The Sun also found that the research foundation was taking significant bites out of research grants to cover overhead costs before forwarding the grants to UNLV, which also tapped the grants to reimburse itself for overhead costs.

In January, Regents Steve Sisolak and Mark Alden raised questions after revelations in the Sun that the foundation had taken out a $125,000 loan to outfit a new office.

UNLV officials have restructured the foundation, limiting its duties primarily to commercial development of a research park in the southwest valley and moving the Institute of Security Studies under the university's academic umbrella. Both the security institute and the foundation are under new leadership.

The UNLV Foundation, the university's fundraising arm, is also under new leadership after a Sun investigation raised questions about how donations were being counted in a $500 million campaign.

Regents have previously said - and echoed their concerns again this week - that they are confused about foundation operations, which are handled by university staff members even though the foundations are private entities. Beyond appointing trustees - usually community leaders and university administrators - regents have little say about the day-to-day operations.

Foundation trustees are reviewing its policies and checking that they are consistent with university and Nevada System of Higher Education policies, said Ted Quirk, a Las Vegas lawyer and chairman of the UNLV Foundation. For their part, regents will formalize their hands-off approach to the foundations at a later meeting and will look at whether they need to revise policies.

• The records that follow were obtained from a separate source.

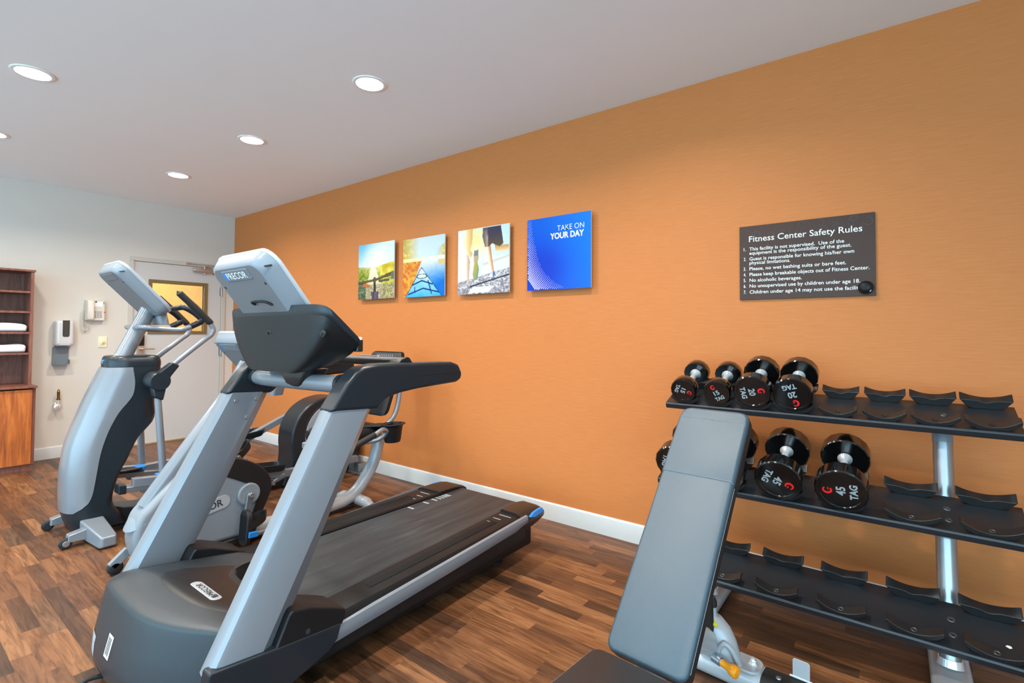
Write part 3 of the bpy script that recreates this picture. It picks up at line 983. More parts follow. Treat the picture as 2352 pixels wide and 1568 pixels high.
# ------------------------------------------------------------------ treadmill
T = thing('treadmill', 'large silver and black treadmill nearest the camera, with tall uprights and a dark console bowl', 'treadmill', (4.54, -1.3, 0))
tcx = 4.545
# chassis
MB().box((4.16, -2.18, 0.055), (4.92, -0.50, 0.20)).build('chassis', 'black', T, bevel=0.01)
ft = MB()
for x in (4.25, 4.83):
    ft.lathe([(0, 0), (0.034, 0), (0.036, 0.012), (0.02, 0.02), (0.014, 0.022), (0.014, 0.07), (0, 0.07)], (x, -0.71, 0.0), Z, 18)
    ft.lathe([(0, 0), (0.03, 0), (0.03, 0.01), (0.014, 0.02), (0.014, 0.07), (0, 0.07)], (x, -2.05, 0.0), Z, 18)
ft.build('levelling_feet', 'rubber', T)
# belt and rear roller
bl = MB()
zr = lambda y: 0.250 - (y + 0.43) * -0.0118
def belt_x(y):
    t_ = (y + 0.43) / (-1.27)
    return 4.324 + (4.268 - 4.324) * t_, 4.797 + (4.840 - 4.797) * t_
ys = [-2.02, -1.7, -1.2, -0.8, -0.46, -0.44, -0.425, -0.418, -0.420, -0.432]
dz = [0, 0, 0, 0, 0, -0.003, -0.012, -0.03, -0.05, -0.07]
loops = []
for y, d in zip(ys, dz):
    a, b = belt_x(max(y, -1.95))
    loops.append([(a + 0.008, y, zr(y) + d - 0.006), (b - 0.008, y, zr(y) + d - 0.006)])
vs = [p for l in loops for p in l]
n = len(loops)
vs += [(x, y - 0.004, z - 0.008) for x, y, z in vs]
fs = [(2 * i, 2 * i + 1, 2 * i + 3, 2 * i + 2) for i in range(n - 1)] + [(2 * n + 2 * i, 2 * n + 2 * i + 2, 2 * n + 2 * i + 3, 2 * n + 2 * i + 1) for i in range(n - 1)]
fs += [(2 * i, 2 * i + 2, 2 * n + 2 * i + 2, 2 * n + 2 * i) for i in range(n - 1)] + [(2 * i + 1, 2 * n + 2 * i + 1, 2 * n + 2 * i + 3, 2 * i + 3) for i in range(n - 1)]
belt = bl.add(vs, fs).build('walking_belt', 'belt', T, smooth=30)
mk = MB()
for y, w_ in ((-0.895, 1), (-0.782, 1), (-0.716, 1), (-0.682, 0.8), (-0.658, 0.8), (-0.636, 0.8), (-0.618, 0.8), (-0.603, 0.7)):
    a, b = belt_x(y)
    mk.box((a + 0.018, y - 0.0065 * w_, zr(y) - 0.0061), (a + 0.066, y + 0.0065 * w_, zr(y) - 0.0056))
mk.build('belt_marks', 'greyink', belt, smooth=0)
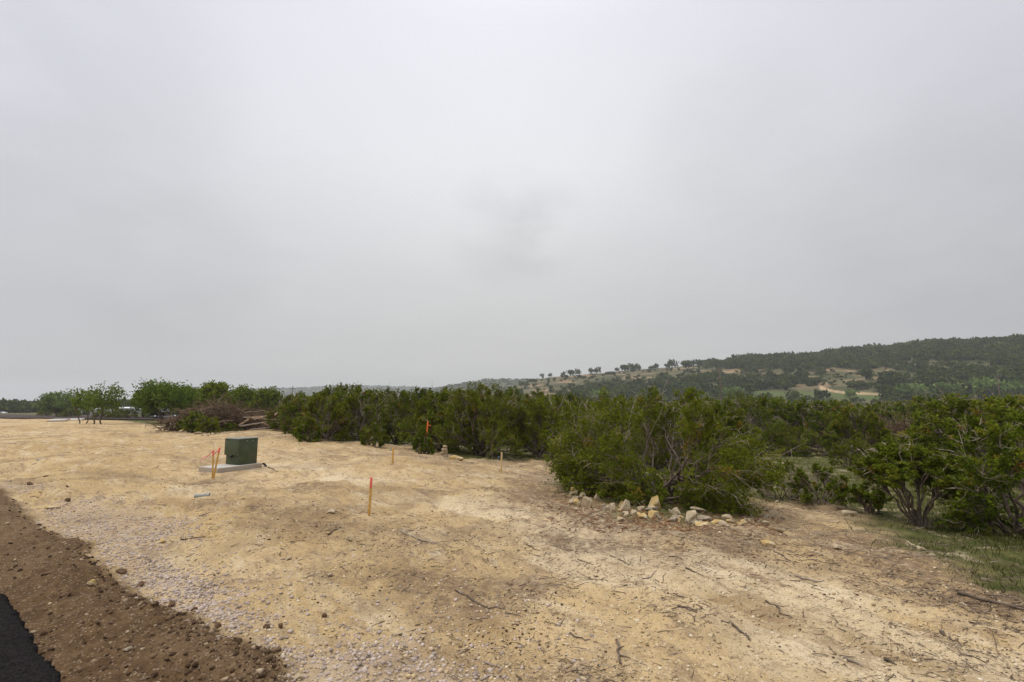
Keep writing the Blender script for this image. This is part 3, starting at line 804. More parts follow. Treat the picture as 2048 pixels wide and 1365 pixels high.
# --- shrubs of their own shape, nearest the viewer
near_juniper(101, 1316, 1006, 440, 784, 'broad dense juniper with limestone rocks heaped round its foot', 0.15, (-47, 1.02, 0.80), skirt=1.5, lobes=44, sub=22, per=26, nb=14, L=0.0449, wd=0.0046, stems=8, low=0.0, dead=0.2, twig=0.004, lob=(0.20, 0.34), trunk=0.03)
near_juniper(102, 2065, 1092, 370, 810, 'big juniper with bare grey branches reaching out, cut by the right edge of the photo', 0.8, skirt=1.2, lobes=30, sub=22, per=26, nb=14, L=0.0449, wd=0.0046, stems=6, low=0.10, dead=0.24, twig=0.005, lob=(0.20, 0.34), trunk=0.032)
near_juniper(103, 1815, 1048, 178, 893, 'small tree-like juniper with two dark bare trunks on the grassy slope', 0.0, lobes=15, sub=22, per=24, nb=13, L=0.0462, wd=0.0049, stems=3, low=0.60, flat=0.55, dead=0.16, lob=(0.26, 0.42), trunk=0.019)
near_juniper(104, 1742, 1027, 75, 965, 'knee-high juniper sapling just left of the two-trunked juniper', 0.0, lobes=7, sub=14, per=19, nb=12, L=0.0462, wd=0.0051, stems=2, low=0.40, dead=0.1, lob=(0.3, 0.46), trunk=0.025)
near_juniper(105, 1565, 1003, 130, 924, 'low ragged juniper with bleached forked branches beside the broad rock-ringed juniper', 0.2, lobes=15, sub=14, per=14, nb=11, L=0.0495, wd=0.0054, stems=6, low=0.05, dead=0.55, open_=0.12, twig=0.005, lob=(0.2, 0.34), trunk=0.014)
near_juniper(106, 1640, 1015, 118, 934, 'low juniper with rust-brown dead needles at its base near the flat stone block', 0.2, lobes=15, sub=14, per=14, nb=11, L=0.0495, wd=0.0054, stems=6, low=0.03, dead=0.5, open_=0.1, twig=0.005, lob=(0.2, 0.34), trunk=0.014)
near_juniper(130, 1698, 938, 80, 884, 'low juniper at the far right end of the grassy patch, below the brush heap', 0.2, lobes=11, sub=14, per=15, nb=11, L=0.055, wd=0.006, stems=4, low=0.05, dead=0.2, twig=0.005, lob=(0.22, 0.36), trunk=0.014)
near_juniper(131, 1905, 1000, 120, 900, 'juniper filling the space behind the two-trunked juniper, left of the right-edge one', 0.5, lobes=14, sub=16, per=16, nb=11, L=0.055, wd=0.006, stems=5, low=0.08, dead=0.25, twig=0.005, lob=(0.22, 0.36), trunk=0.018)
near_juniper(126, 745, 893, 62, 846, 'low bright juniper skirting the front of the scrub row, mid-left', 0.1, lobes=12, sub=14, per=17, nb=11, L=0.0594, wd=0.0068, stems=4, low=0.03, dead=0.15, twig=0.006, lob=(0.22, 0.36), trunk=0.02)
near_juniper(127, 612, 884, 54, 846, 'low juniper at the left corner of the scrub row next to the logs', 0.1, lobes=12, sub=14, per=17, nb=11, L=0.0594, wd=0.0068, stems=4, low=0.03, dead=0.15, twig=0.006, lob=(0.22, 0.36), trunk=0.02)
near_juniper(128, 1120, 922, 56, 868, 'low juniper at the bare gap left of the round grey boulder', 0.1, lobes=12, sub=14, per=17, nb=11, L=0.0561, wd=0.0064, stems=4, low=0.03, dead=0.25, twig=0.006, lob=(0.22, 0.36), trunk=0.02)
near_juniper(129, 1150, 985, 70, 925, 'low leafy juniper at the left foot of the broad rock-ringed juniper', 0.25, lobes=12, sub=14, per=17, nb=11, L=0.0462, wd=0.0050, stems=4, low=0.1, dead=0.2, twig=0.004, lob=(0.22, 0.36), trunk=0.012)
near_juniper(107, 968, 914, 200, 768, 'tall pointed juniper behind the stone cairn', 0.6, lobes=26, sub=20, per=20, nb=12, L=0.0660, wd=0.0072, stems=6, low=0.10, dead=0.14, twig=0.006, lob=(0.22, 0.36))
near_juniper(108, 1078, 917, 120, 803, 'rounded juniper behind the pale stake with the blue ribbon', 0.3, lobes=16, sub=18, per=19, nb=12, L=0.0627, wd=0.0070, stems=5, low=0.06, dead=0.14, twig=0.006, lob=(0.24, 0.4))
near_juniper(109, 878, 898, 90, 786, 'juniper between the orange-flagged stake and the stone cairn', 0.6, lobes=13, sub=16, per=19, nb=12, L=0.0660, wd=0.0072, stems=4, low=0.14, dead=0.2, twig=0.006, lob=(0.24, 0.4))
near_juniper(110, 645, 882, 115, 786, 'juniper at the left end of the scrub belt, beside the gap to the log pile', 0.8, lobes=18, sub=18, per=19, nb=12, L=0.0693, wd=0.0077, stems=5, low=0.05, dead=0.16, twig=0.007, lob=(0.22, 0.38))
near_juniper(111, 722, 886, 120, 781, 'second juniper along the front of the scrub belt, grey twigs in its middle', 0.8, lobes=18, sub=18, per=19, nb=12, L=0.0693, wd=0.0077, stems=5, low=0.07, dead=0.3, twig=0.007, lob=(0.22, 0.38))
near_juniper(112, 800, 888, 110, 782, 'dark juniper behind the stake with the blue painted tip', 0.8, lobes=18, sub=18, per=19, nb=12, L=0.0693, wd=0.0077, stems=5, low=0.08, dead=0.2, twig=0.007, lob=(0.22, 0.38))
near_juniper(113, 1492, 912, 145, 783, 'juniper with a dark hollow underside behind the broad rock-ringed juniper', 1.6, lobes=18, sub=18, per=20, nb=12, L=0.0660, wd=0.0072, stems=5, low=0.16, dead=0.2, twig=0.007, lob=(0.22, 0.38))
near_juniper(114, 1575, 912, 130, 852, 'low spreading juniper in front of the dark-hollow juniper, above the grassy patch', 0.4, lobes=16, sub=18, per=20, nb=12, L=0.0581, wd=0.0064, stems=5, low=0.06, dead=0.14, twig=0.006, lob=(0.24, 0.4))
near_juniper(115, 1655, 914, 90, 864, 'low juniper ending the row over the grassy patch, left of the brush heap', 0.2, lobes=14, sub=18, per=20, nb=12, L=0.0581, wd=0.0064, stems=4, low=0.06, dead=0.14, twig=0.006, lob=(0.24, 0.4))
near_juniper(116, 2005, 940, 120, 802, 'tall juniper behind the two-trunked juniper, with a leaning forked grey limb', 0.6, lobes=22, sub=18, per=20, nb=12, L=0.0581, wd=0.0064, stems=5, low=0.10, dead=0.25, twig=0.006, lob=(0.22, 0.38))
near_juniper(117, 1400, 930, 150, 792, 'juniper rising just behind the top of the broad rock-ringed juniper', 2.0, lobes=18, sub=18, per=19, nb=12, L=0.0660, wd=0.0072, stems=5, low=0.06, dead=0.2, twig=0.007, lob=(0.22, 0.38))
near_juniper(118, 1180, 905, 130, 792, 'juniper at the back of the gap, behind the round grey boulder', 2.0, lobes=18, sub=18, per=19, nb=12, L=0.0660, wd=0.0072, stems=5, low=0.05, dead=0.14, twig=0.007, lob=(0.22, 0.38))
near_juniper(122, 846, 911, 46, 864, 'low juniper hiding the lower half of the orange-tipped stake', 0.0, lobes=9, sub=14, per=19, nb=12, L=0.0594, wd=0.0065, stems=3, low=0.1, dead=0.2, twig=0.006)
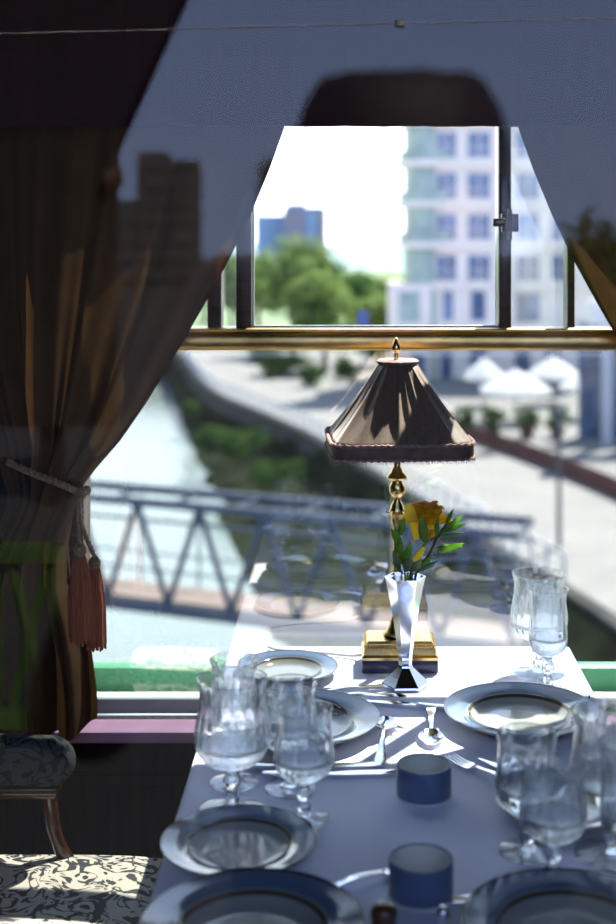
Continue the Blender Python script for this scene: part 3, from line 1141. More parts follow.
# ------------------------------------------------------------------ cutlery
def strip(bm, rows, th):
    """rows of (s, half width left, half width right, z) along +X"""
    up, dn = [], []
    for s_, a, b, z in rows:
        up.append((bm.verts.new((s_, a, z + th)), bm.verts.new((s_, (a + b) / 2, z + th * 1.25)), bm.verts.new((s_, b, z + th))))
        dn.append((bm.verts.new((s_, a, z)), bm.verts.new((s_, (a + b) / 2, z)), bm.verts.new((s_, b, z))))
    for i in range(len(rows) - 1):
        for q in range(2):
            bm.faces.new((up[i][q], up[i + 1][q], up[i + 1][q + 1], up[i][q + 1]))
            bm.faces.new((dn[i][q], dn[i][q + 1], dn[i + 1][q + 1], dn[i + 1][q]))
        bm.faces.new((up[i][0], dn[i][0], dn[i + 1][0], up[i + 1][0]))
        bm.faces.new((up[i][2], up[i + 1][2], dn[i + 1][2], dn[i][2]))
    for U, D in ((up[0], dn[0]), (up[-1], dn[-1])):
        bm.faces.new((U[0], U[1], D[1], D[0]))
        bm.faces.new((U[1], U[2], D[2], D[1]))


def handle_rows(L0, L1):
    r = []
    for i in range(15):
        t = i / 14
        w = interp([(0, .0035), (.03, .0075), (.12, .0105), (.25, .0085), (.6, .0048), (1, .0036)], t)
        z = interp([(0, .0012), (.25, .0035), (.7, .009), (1, .0065)], t)
        r.append((L0 + (L1 - L0) * t, -w, w, z))
    return r


def fork_bm(L=.195):
    bm = bmesh.new()
    strip(bm, handle_rows(0, L * .66), .0024)
    rows = []
    for t, w, z in ((0, .0036, .0065), (.25, .008, .0045), (.5, .0115, .003), (1, .0125, .0028)):
        rows.append((L * (.66 + .12 * t), -w, w, z))
    strip(bm, rows, .002)
    for q in range(4):
        c = -.0098 + q * .00653
        rows = []
        for t, w, z in ((0, .0022, .0028), (.4, .0020, .0022), (.8, .0016, .0045), (1, .0008, .0065)):
            rows.append((L * (.78 + .22 * t), c - w, c + w, z))
        strip(bm, rows, .0018)
    return bm


def spoon_bm(L=.205):
    bm = bmesh.new()
    strip(bm, handle_rows(0, L * .68), .0024)
    rows = []
    NR = 14
    top, bot = [], []
    for i in range(NR + 1):
        t = i / NR
        w = .0215 * max(.16, sin(pi * min(1, (t * .93 + .05)))) ** .7
        zc = .0065 * (1 - t) + .0045 * t
        T, Bt = [], []
        for q in range(-4, 5):
            f = q / 4
            dip = .0062 * (1 - f * f) * sin(pi * min(1, t * 1.02)) ** .8
            T.append(bm.verts.new((L * (.68 + .32 * t), w * f, zc + .0015 - dip + .0022)))
            Bt.append(bm.verts.new((L * (.68 + .32 * t), w * f, zc + .0003 - dip + .0022)))
        top.append(T)
        bot.append(Bt)
    for i in range(NR):
        for q in range(8):
            bm.faces.new((top[i][q], top[i + 1][q], top[i + 1][q + 1], top[i][q + 1]))
            bm.faces.new((bot[i][q], bot[i][q + 1], bot[i + 1][q + 1], bot[i + 1][q]))
        bm.faces.new((top[i][0], bot[i][0], bot[i + 1][0], top[i + 1][0]))
        bm.faces.new((top[i][8], top[i + 1][8], bot[i + 1][8], bot[i][8]))
    for T, Bt in ((top[0], bot[0]), (top[-1], bot[-1])):
        for q in range(8):
            bm.faces.new((T[q], T[q + 1], Bt[q + 1], Bt[q]))
    return bm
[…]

There was one area where foundation trustees said they could use regent help: lobbying the state to pick up some of the foundation's operating costs so more donations can reach the campuses.

The UNLV Foundation raises about nine times what it spends on fundraising for the university, but struggles to meet its $6 million operating costs. The foundation recently dropped a policy of keeping 5 percent of every gift to help pay for overhead costs, because donors refused to pay it.

Donors do not want to pay for fundraisers to solicit them, said university system Chancellor Jim Rogers, one of UNLV's major benefactors.